Pazar günü Şişli’de basın açıklaması vardı, ben de gittim. Baktım ki bir avuç insan. Bakırköy’de yatan kızımı aldıklarında evdekileri ‘annenizi de alacağım’ diye tehdit ediyorlardı. Beni alsalar Serhat çok üzülecek. Benden başka görüşçüsü yoktur. Evdeki kızım gidemez, evimiz kira. Yoksa cezaevine mi girdim, dayak mı yedim umurumda değil. İçerdekilerden daha kıymetli değil ya canım. Çok zorlu bir süreçteyiz.”
Önceki süreçlerde eylemlere katılmış Servet anamızın yanına gidiyoruz ve bu eylem deneyimini anlatmasını rica ediyoruz.
“Galata köprüsünü işgal ettiğimizde biz 15 tane anneydik. Köprüde pankart astık. Köprü bir anda kilitlendi. Polisler yanımıza gelemiyor. Arabalardan inen faşistler durdurdu bizi. Yükümüze sprey attılar gözümüzün önünü göremedik. Polisler geldi bizi iki karakol gezdirdiler. 4 gece vatan emniyette kaldık.
Çıktıktan sonra hepimizin evlerini bastılar. Ben eski ev adresimi verdiğimden yaşadığım yere gelmediler. Adresimi veremezdim, çocuklarım küçüktü, korkmasınlar istedim. Oğlum Şırnak’ta 2007’de şehit düştü. Mervan Tatvan’ın anasıyım. Şu an açlık grevinde bir kardeşim var. Oğlumla kardeşim silah arkadaşı olmuşlar, kimse bilmemiş dayı yeğen olduklarını. Canlı kalkan eylemine gitmiştim, oradan bir arkadaş söylemiş bu durumu. Oğlum ağlamış, keşke anamı bir kez görebilsem demiş.
12 sene görmedim oğlumu. Onu çok seviyordum. Şehit ettiklerinde gittim, ne yaptım ettimse cenazemi alamadım. Bana dediler ‘senin oğlun önemli bir komutanmış. Silopi’den Cizre’ye isyan çıkar’ dediler vermediler. Uğraştım, peşini bırakmadım. Selahattin Demirtaş avukatımdı. 9 ay sonra gittim oğlumu aldım, köye götürdüm, ben de oraya yerleştim. Bir oğlum Diyarbakır’da askerdi, bir oğlum Kandil’de askerdi. İkisi karşı karşıya gelirse hangisine yanacağım. İkisi de kardeştir. Derdim öyle büyük ki, anlatsam hiç kalkmadan 10 gün anlatırım. Misafirliğe gelmiştim İstanbul’a. İnternette gördüm ki İHD’de oturma eylemi var. Herkese dedim, kalkın gidiyoruz. Benim oğlumu kimse dağa göndermedi, bu devlet gönderdi. Newrozda yakalayıp gözaltına aldılar, 16 yaşındaydı. Sırtından penseyle et kopartıp aldılar. Ne olacak bilmiyorum, ama hiç oturmadım, bu saatte sonra da evde oturmam. Ölene kadar da evde oturmayacağım, mücadeleden geri durmayacağım.”
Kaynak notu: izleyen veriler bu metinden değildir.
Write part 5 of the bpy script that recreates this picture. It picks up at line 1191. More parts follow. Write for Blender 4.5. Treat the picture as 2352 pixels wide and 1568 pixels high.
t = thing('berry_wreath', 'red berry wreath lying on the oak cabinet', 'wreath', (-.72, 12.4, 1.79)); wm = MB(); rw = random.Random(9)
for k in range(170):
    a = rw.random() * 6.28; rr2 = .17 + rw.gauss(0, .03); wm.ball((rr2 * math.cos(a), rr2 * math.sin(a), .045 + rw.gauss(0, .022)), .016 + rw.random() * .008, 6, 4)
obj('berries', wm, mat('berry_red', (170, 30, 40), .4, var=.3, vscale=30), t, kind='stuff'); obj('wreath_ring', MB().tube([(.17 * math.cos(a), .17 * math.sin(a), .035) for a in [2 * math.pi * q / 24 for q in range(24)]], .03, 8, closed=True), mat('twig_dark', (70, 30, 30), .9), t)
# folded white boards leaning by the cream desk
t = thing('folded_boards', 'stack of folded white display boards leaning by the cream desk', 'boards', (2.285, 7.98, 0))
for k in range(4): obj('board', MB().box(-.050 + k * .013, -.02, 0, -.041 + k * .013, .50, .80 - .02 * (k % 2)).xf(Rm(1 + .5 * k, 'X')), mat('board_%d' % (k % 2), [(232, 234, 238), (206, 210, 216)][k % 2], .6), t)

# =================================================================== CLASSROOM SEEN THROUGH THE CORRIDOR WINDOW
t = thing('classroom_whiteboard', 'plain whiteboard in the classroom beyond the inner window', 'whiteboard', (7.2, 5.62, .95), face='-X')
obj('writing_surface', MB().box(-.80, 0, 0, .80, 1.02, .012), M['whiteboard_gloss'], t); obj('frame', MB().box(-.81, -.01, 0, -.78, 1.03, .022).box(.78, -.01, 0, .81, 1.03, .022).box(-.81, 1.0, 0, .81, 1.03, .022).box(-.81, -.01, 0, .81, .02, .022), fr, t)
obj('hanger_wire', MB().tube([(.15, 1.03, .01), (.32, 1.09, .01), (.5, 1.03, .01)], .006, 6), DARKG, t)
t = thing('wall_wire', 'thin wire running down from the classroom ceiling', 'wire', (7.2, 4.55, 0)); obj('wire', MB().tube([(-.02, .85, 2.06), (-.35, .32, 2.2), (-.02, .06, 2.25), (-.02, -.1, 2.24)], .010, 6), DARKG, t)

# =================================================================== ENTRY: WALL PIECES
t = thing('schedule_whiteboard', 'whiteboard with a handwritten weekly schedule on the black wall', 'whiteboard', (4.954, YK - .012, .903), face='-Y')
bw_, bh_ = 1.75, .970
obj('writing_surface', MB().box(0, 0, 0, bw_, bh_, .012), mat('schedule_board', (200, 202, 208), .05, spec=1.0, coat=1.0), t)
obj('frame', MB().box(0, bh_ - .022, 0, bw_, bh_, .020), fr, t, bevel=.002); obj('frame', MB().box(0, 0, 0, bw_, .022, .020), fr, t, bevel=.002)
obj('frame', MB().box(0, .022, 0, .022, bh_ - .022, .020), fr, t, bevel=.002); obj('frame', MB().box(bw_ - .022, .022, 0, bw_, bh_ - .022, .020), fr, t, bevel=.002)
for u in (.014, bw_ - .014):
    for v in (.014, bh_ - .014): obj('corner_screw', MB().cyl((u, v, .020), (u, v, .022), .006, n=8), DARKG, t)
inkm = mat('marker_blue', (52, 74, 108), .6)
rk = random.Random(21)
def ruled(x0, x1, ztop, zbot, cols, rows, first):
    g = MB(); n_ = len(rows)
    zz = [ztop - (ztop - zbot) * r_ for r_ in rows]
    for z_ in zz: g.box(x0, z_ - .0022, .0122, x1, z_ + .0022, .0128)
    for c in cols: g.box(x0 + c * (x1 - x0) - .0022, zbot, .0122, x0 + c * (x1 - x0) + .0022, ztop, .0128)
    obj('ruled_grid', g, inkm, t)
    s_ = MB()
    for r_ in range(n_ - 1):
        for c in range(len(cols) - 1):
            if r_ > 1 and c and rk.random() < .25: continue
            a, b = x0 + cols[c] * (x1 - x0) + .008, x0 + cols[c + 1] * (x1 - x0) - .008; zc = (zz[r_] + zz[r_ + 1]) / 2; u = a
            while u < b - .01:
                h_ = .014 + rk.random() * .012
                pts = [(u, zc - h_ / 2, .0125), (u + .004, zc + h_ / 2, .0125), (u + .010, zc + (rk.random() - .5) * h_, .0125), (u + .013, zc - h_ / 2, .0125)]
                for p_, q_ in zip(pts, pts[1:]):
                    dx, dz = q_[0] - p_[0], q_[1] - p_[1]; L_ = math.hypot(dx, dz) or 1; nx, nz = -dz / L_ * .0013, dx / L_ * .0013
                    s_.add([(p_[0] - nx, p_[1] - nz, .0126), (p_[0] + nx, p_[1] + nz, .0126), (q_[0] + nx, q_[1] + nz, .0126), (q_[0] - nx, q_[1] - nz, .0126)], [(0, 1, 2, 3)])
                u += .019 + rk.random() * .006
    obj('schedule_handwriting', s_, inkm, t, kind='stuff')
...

Bir halk ki hiçbir baskı, zulüm ve acı diz çöktürememiş. Bugün zindanlar sorunu, toplumun diğer hiçbir sorunundan bağımsız değildir. Devrimci öncülerle sokakların, kitlelerin arasına setler çekerler bu setlerin altında ezilip gidecekler!